The right to carry a bowie-knife for lawful defense is
secured, and must be admitted. It is an exceeding destructive
weapon. It is difficult to defend against it, by any degree of
bravery, or any amount of skill. The gun or pistol may miss its
aim, and when discharged, its dangerous character is lost, or
diminished at least. The sword may be parried. With these weapons
men fight for the sake of the combat, to satisfy the laws of honor,
not necessarily with the intention to kill, or with a certainty of
killing, when the intention exists. The bowie-knife differs from
these in its device and design; it is the instrument of almost
certain death. He who carries such a weapon, for lawful defense,
as he may, makes himself more dangerous to the rights of others,
considering the frailties of human nature, than if he carried a
less dangerous weapon. Now, is the legislature powerless to protect
the rights of others thus the more endangered, by superinducing
caution against yielding to such frailties? May the state not say,
through its law, to the citizen, "this right which you exercise, is
very liable to be dangerous to the rights of others, you must
school your mind to forbear the abuse of your right, by yielding to
sudden passion; to secure this necessary schooling of your mind, an
increased penalty must be affixed to the abuse of this right, so
dangerous to others." This would be in accordance with the well
established maxim of law, that "you must so use your own as not to
injure others." A law inflicting such increased penalty, would
only be a sanction of this rule.
Such admonitory regulation of the abuse must not be carried
too far.

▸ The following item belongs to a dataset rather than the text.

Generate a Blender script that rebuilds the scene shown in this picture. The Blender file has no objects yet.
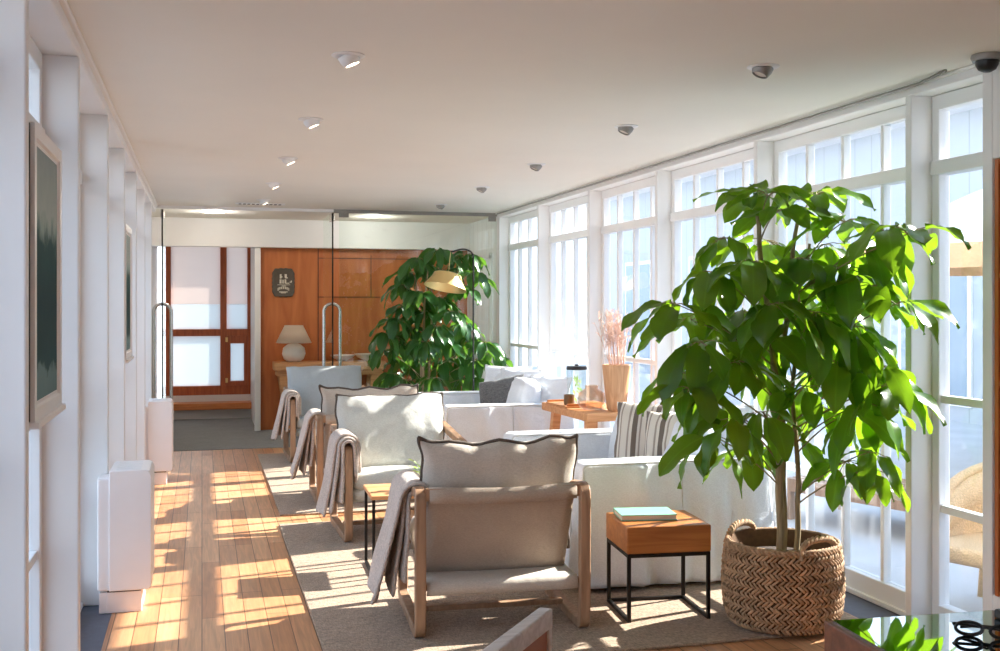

It certainly has a limit. For if the legislature were to
affix a punishment to the abuse of this right, so great, as in its
nature, it must deter the citizen from its lawful exercise, that
would be tantamount to a prohibition of the right. In the absence
of authority bearing on the question, we are not now prepared to
say, that this law is one of such a nature, or that such has been,
or will be, its practical effect. This is a question of power, not
of policy. The legislature has the power to put all cases of
manslaughter, committed with deadly weapons, on the same footing
with murder, in the punishment, leaving it to the jury to affix the
degree of punishment, according to their opinion of the degree of
its atrocity. If so, it is difficult to see the reason why they
may not do this, in the case of a bowie-knife, the most deadly of
all weapons in common use.
Another objection taken to the action of the court, is, that
the defendant was not put upon his election, as to whether he would
be tried under the code, or under the amendments. This is necessary
only when "the punishment of the offense is ameliorated" by the
last law. The maximum of punishment, both of murder and of
manslaughter, is the same under both laws, and the minimum in both
is increased by the last law. The main difference, otherwise, is
the establishment of degrees in murder, and its punishment
accordingly. This limits the discretion of the jury, and would
more often be prejudicial to a defendant than beneficial. We
cannot say, then, that the punishment has been "ameliorated," in
reference to the interests of a defendant by the last law.